Economy

Assessing the ‘eliteness’ of the major-party presidential tickets

The fundamental irony of Donald Trump’s ascent as the focal point of the Republican Party is that it piggybacked on the GOP’s anti-elite movement, which emerged in the tea party era. Rank-and-file Republicans were frustrated with the party’s establishment in Washington and angry at the perception of being told by political elites what they should do or what they should believe. This was to a significant extent an outcry that masked their more significant complaints and concerns, but it was the ostensible predicate for the anger.

And then they nominated a billionaire Manhattanite to be their presidential candidate in 2016.

We aren’t breaking new ground in observing this, certainly; this contrast has been adjudicated any number of times before. But it remains striking that Trump and his party assertively campaign in opposition to elites while asking voters to support candidates who, by most measures, would qualify as elites themselves.

This is made only more striking with Vice President Kamala Harris’s selection of Minnesota Gov. Tim Walz (D) as her running mate as she seeks the presidency. Walz is an elite in the sense that he is governor of a state; that level of power carries some eliteness. But on the measures by which Americans evaluate being elite in a more abstract sense, Walz is about as un-elite as any member of a major-party ticket in recent decades.

In 2022, Yahoo News commissioned the polling firm YouGov to ask Americans what qualified as “elite.” A number of possibilities were offered, including a rejection of the idea that there were any elites to be described. But a consistent pattern emerged from the responses: Eliteness is about money and power. That held among both Democrats and Republicans — though each were more likely to say their ideological foes were elites than members of their own side.

Overall, there were five characteristics that about 20 percent of respondents suggested qualified someone as “elite.” If they were rich (regardless of ideology), if they made over $100,000 a year, if they ran a big business, if they worked in D.C. or if they graduated from a “highly-ranked” college. So we figured it would be interesting to see how many recent candidates on a major-party ticket met each of those conditions at the time they were seeking election.

The results are shown below, with each matching qualification indicated with a monocle.

Information on education came from simple Wikipedia searches and involved some subjectivity; Harris’s degrees from Howard University and the University of California College of the Law were determined to meet the standard, for example. “Rich” is inherently subjective, so we used a net worth of $1 million to meet the standard. (That information and information on salaries came largely from Open Secrets.)

The contrast between Walz and Trump is sharp. Trump owns a big business, even if he isn’t the titular leader of it at this point. He is a billionaire. He attended the Wharton School of Finance at the University of Pennsylvania. We didn’t include the “lives on the coast” qualifier here since not many Americans view that as an essential marker of eliteness, but Trump does and long has.

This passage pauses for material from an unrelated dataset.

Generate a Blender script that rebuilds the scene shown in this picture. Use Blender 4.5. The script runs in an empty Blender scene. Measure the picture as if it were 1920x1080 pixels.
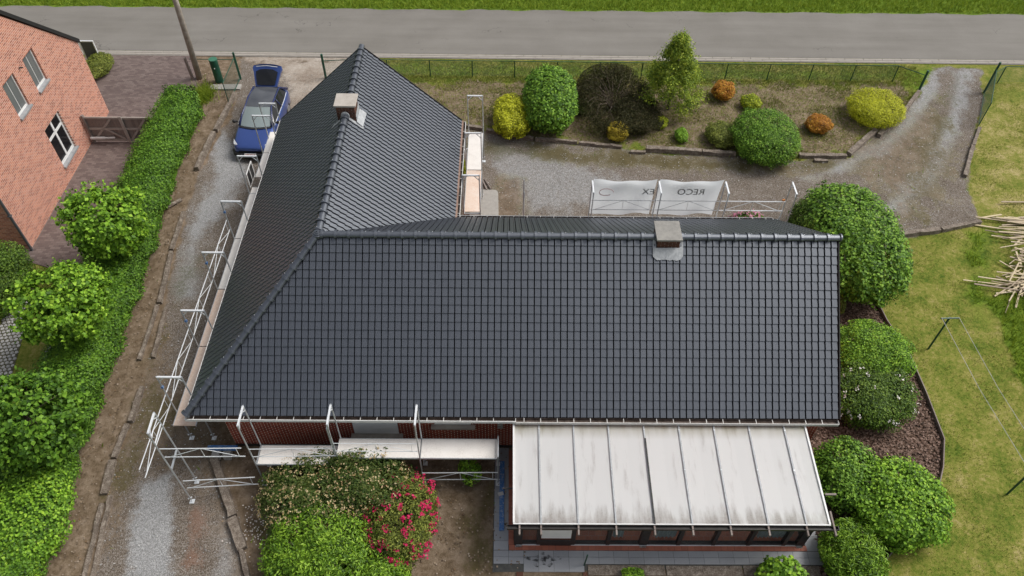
import bpy, bmesh, math, random
import numpy as np
from mathutils import Matrix, Vector
random.seed(7); rng = np.random.default_rng(7)
scene = bpy.context.scene
COL = scene.collection
# ------------------------------------------------------------------ camera, sky, sun, exposure
cd = bpy.data.cameras.new('camera'); cam = bpy.data.objects.new('camera', cd); COL.objects.link(cam)
cd.sensor_width = 36.0; cd.lens = 27.2655; cd.clip_start = 0.1; cd.clip_end = 2000
r_, u_, f_, l_ = (0.999943,-0.000213,0.010668), (-0.006874,0.751817,0.659336), (0.008160,0.659372,-0.751773), (9.529,-12.505,22.732)
cam.matrix_world = Matrix(((r_[0], u_[0], -f_[0], l_[0]), (r_[1], u_[1], -f_[1], l_[1]), (r_[2], u_[2], -f_[2], l_[2]), (0, 0, 0, 1)))
scene.camera = cam
SUN_AZ, SUN_EL = math.radians(72), math.radians(52)      # clockwise from +Y, above the horizon
w = bpy.data.worlds.new('World'); scene.world = w; w.use_nodes = True
wn = w.node_tree.nodes; wl = w.node_tree.links
sky = wn.new('ShaderNodeTexSky'); sky.sky_type = 'NISHITA'; sky.sun_disc = False
sky.sun_elevation = SUN_EL; sky.sun_rotation = SUN_AZ; sky.dust_density = 4.0; sky.air_density = 1.0; sky.ozone_density = 1.0
hs = wn.new('ShaderNodeHueSaturation'); hs.inputs['Saturation'].default_value = 0.32
wl.new(sky.outputs[0], hs.inputs['Color']); wl.new(hs.outputs[0], wn['Background'].inputs['Color'])
wn['Background'].inputs['Strength'].default_value = 0.10
sd = bpy.data.lights.new('sun', 'SUN'); so = bpy.data.objects.new('sun', sd); COL.objects.link(so)
sd.energy = 1.85; sd.angle = math.radians(28); sd.color = (1.0, 0.96, 0.90)
sdir = Vector((math.sin(SUN_AZ) * math.cos(SUN_EL), math.cos(SUN_AZ) * math.cos(SUN_EL), math.sin(SUN_EL)))
so.rotation_euler = sdir.to_track_quat('Z', 'Y').to_euler(); so.location = (20, 20, 40)
scene.view_settings.view_transform = 'Standard'; scene.view_settings.look = 'None'
scene.view_settings.gamma = 1.0; scene.view_settings.exposure = 0.4; scene.view_settings.use_curve_mapping = False
scene.render.engine = 'CYCLES'

# ------------------------------------------------------------------ helpers
def newmat(name):
    m = bpy.data.materials.new(name); m.use_nodes = True
    return m, m.node_tree.nodes, m.node_tree.links, m.node_tree.nodes['Principled BSDF']
def ramp(ns, ls, fac, cols, pos=None):
    r = ns.new('ShaderNodeValToRGB'); e = r.color_ramp.elements
    pos = pos or [i / (len(cols) - 1) for i in range(len(cols))]
    while len(e) < len(cols): e.new(0.5)
    for k, (c, p_) in enumerate(zip(cols, pos)): e[k].position = p_; e[k].color = (*c, 1)
    ls.new(fac, r.inputs[0]); return r.outputs[0]
def noise(ns, ls, vec, scale, detail=4, rough=0.6):
    n = ns.new('ShaderNodeTexNoise'); n.inputs['Scale'].default_value = scale; n.inputs['Detail'].default_value = detail
    n.inputs['Roughness'].default_value = rough
    if vec is not None: ls.new(vec, n.inputs['Vector'])
    return n.outputs['Fac']
def mth(ns, ls, op, a, b=None, c=None, clamp=False):
    n = ns.new('ShaderNodeMath'); n.operation = op; n.use_clamp = clamp
    for i, v in enumerate((a, b, c)):
        if v is None: continue
        if isinstance(v, (int, float)): n.inputs[i].default_value = v
        else: ls.new(v, n.inputs[i])
    return n.outputs[0]
def mixc(ns, ls, fac, a, b):
    n = ns.new('ShaderNodeMix'); n.data_type = 'RGBA'
    if isinstance(fac, (int, float)): n.inputs[0].default_value = fac
    else: ls.new(fac, n.inputs[0])
    for i, v in ((6, a), (7, b)):
        if isinstance(v, tuple): n.inputs[i].default_value = (*v, 1)
        else: ls.new(v, n.inputs[i])
    return n.outputs[2]
def bump(ns, ls, h, strength, dist, bs):
    b = ns.new('ShaderNodeBump'); b.inputs['Strength'].default_value = strength; b.inputs['Distance'].default_value = dist
    ls.new(h, b.inputs['Height']); ls.new(b.outputs[0], bs.inputs['Normal'])
def pos_of(ns, obj=False):
    if obj: return ns.new('ShaderNodeTexCoord').outputs['Object']
    return ns.new('ShaderNodeNewGeometry').outputs['Position']
def mat(name, cols, scale=6.0, rough=0.6, bmp=0.0, bd=0.01, metal=0.0, spec=0.5, isl=0.0, detail=5, fine=None):
    m, ns, ls, bs = newmat(name); P = pos_of(ns)
    n = noise(ns, ls, P, scale, detail)
    if fine: n = mth(ns, ls, 'ADD', mth(ns, ls, 'MULTIPLY', n, 0.5), mth(ns, ls, 'MULTIPLY', noise(ns, ls, P, fine, 2), 0.5))
    if isl:
        g = ns.new('ShaderNodeNewGeometry').outputs['Random Per Island']; oi = ns.new('ShaderNodeObjectInfo').outputs['Random']
        rr = mth(ns, ls, 'FRACT', mth(ns, ls, 'ADD', g, oi))
        n = mth(ns, ls, 'ADD', mth(ns, ls, 'MULTIPLY', n, 1 - isl), mth(ns, ls, 'MULTIPLY', rr, isl))
    ls.new(ramp(ns, ls, n, cols, [0.3 + 0.4 * i / max(1, len(cols) - 1) for i in range(len(cols))] if not isl else None), bs.inputs['Base Color'])
    bs.inputs['Roughness'].default_value = rough; bs.inputs['Metallic'].default_value = metal; bs.inputs['Specular IOR Level'].default_value = spec
    if bmp: bump(ns, ls, n, bmp, bd, bs)
    return m
def leafmat(name, cols, rough=0.5, trans=0.2):
    m, ns, ls, bs = newmat(name)
    g = ns.new('ShaderNodeNewGeometry')
    n = noise(ns, ls, g.outputs['Position'], 2.2, 3)
    v = mth(ns, ls, 'ADD', mth(ns, ls, 'MULTIPLY', g.outputs['Random Per Island'], 0.66), mth(ns, ls, 'MULTIPLY', mth(ns, ls, 'MULTIPLY_ADD', n, 2.0, -0.5), 0.34))
    c = ramp(ns, ls, v, cols); ls.new(c, bs.inputs['Base Color'])
    bs.inputs['Roughness'].default_value = rough; bs.inputs['Specular IOR Level'].default_value = 0.22
    t = ns.new('ShaderNodeBsdfTranslucent'); ls.new(c, t.inputs['Color'])
    mx = ns.new('ShaderNodeMixShader'); mx.inputs[0].default_value = trans
    ls.new(bs.outputs[0], mx.inputs[1]); ls.new(t.outputs[0], mx.inputs[2]); ls.new(mx.outputs[0], ns['Material Output'].inputs['Surface'])
    return m
def brickmat(name, cols, bw, bh, bed, perp, mw=0.011, axis=0):
    m, ns, ls, bs = newmat(name); P = pos_of(ns)
    sx = ns.new('ShaderNodeSeparateXYZ'); ls.new(P, sx.inputs[0]); X = sx.outputs[axis]; Z = sx.outputs[2]
    zr = mth(ns, ls, 'DIVIDE', Z, bh); row = mth(ns, ls, 'FLOOR', zr); v = mth(ns, ls, 'FRACT', zr)
    off = mth(ns, ls, 'MULTIPLY', mth(ns, ls, 'MODULO', row, 2.0), 0.5)
    xr = mth(ns, ls, 'ADD', mth(ns, ls, 'DIVIDE', X, bw), off); cx = mth(ns, ls, 'FLOOR', xr); u = mth(ns, ls, 'FRACT', xr)
    isb = mth(ns, ls, 'LESS_THAN', v, mw / bh); isp = mth(ns, ls, 'LESS_THAN', u, mw / bw)
    cb = ns.new('ShaderNodeCombineXYZ'); ls.new(cx, cb.inputs[0]); ls.new(row, cb.inputs[1])
    wnz = ns.new('ShaderNodeTexWhiteNoise'); ls.new(cb.outputs[0], wnz.inputs['Vector'])
    big = noise(ns, ls, P, 0.9, 3)
    vv = mth(ns, ls, 'ADD', mth(ns, ls, 'MULTIPLY', wnz.outputs[0], 0.75), mth(ns, ls, 'MULTIPLY', big, 0.25))
    c = ramp(ns, ls, vv, cols)
    c = mixc(ns, ls, isb, c, bed); c = mixc(ns, ls, isp, c, perp)
    ls.new(c, bs.inputs['Base Color']); bs.inputs['Roughness'].default_value = 0.85
    h = mth(ns, ls, 'SUBTRACT', 1.0, mth(ns, ls, 'MAXIMUM', isb, isp)); bump(ns, ls, h, 0.5, 0.008, bs)
    return m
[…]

Walz does make more than $100,000 a year; his salary as governor is about $150,000. But he’s not rich by the standard above. Barron’s put his net worth somewhere in the range of $362,000 to $830,000, the bulk of which was “a rental room in his home that he valued at between $250,000 and $500,000.” An analysis by Axios determined that he owns no stock — not to mention “no book deals or speaking fees or crypto or racehorse interests,” if you can imagine such a thing. He attended public universities and lives in Minnesota.

If anything, Walz is an un-elite. But “elite” has always been about perceptions, not measures. So a billionaire New Yorker who objects to immigration is hailed as a down-to-earth reflection of the working class, while a guy from Scranton, Pa., who attended the University of Delaware and advocates addressing climate change is an unacceptable avatar of elite America.

We can expect Walz to be lumped in with the “liberal elites” soon enough, perhaps by Trump’s running mate, Yale University graduate and former Silicon Valley venture capitalist JD Vance. It’s just how politics works.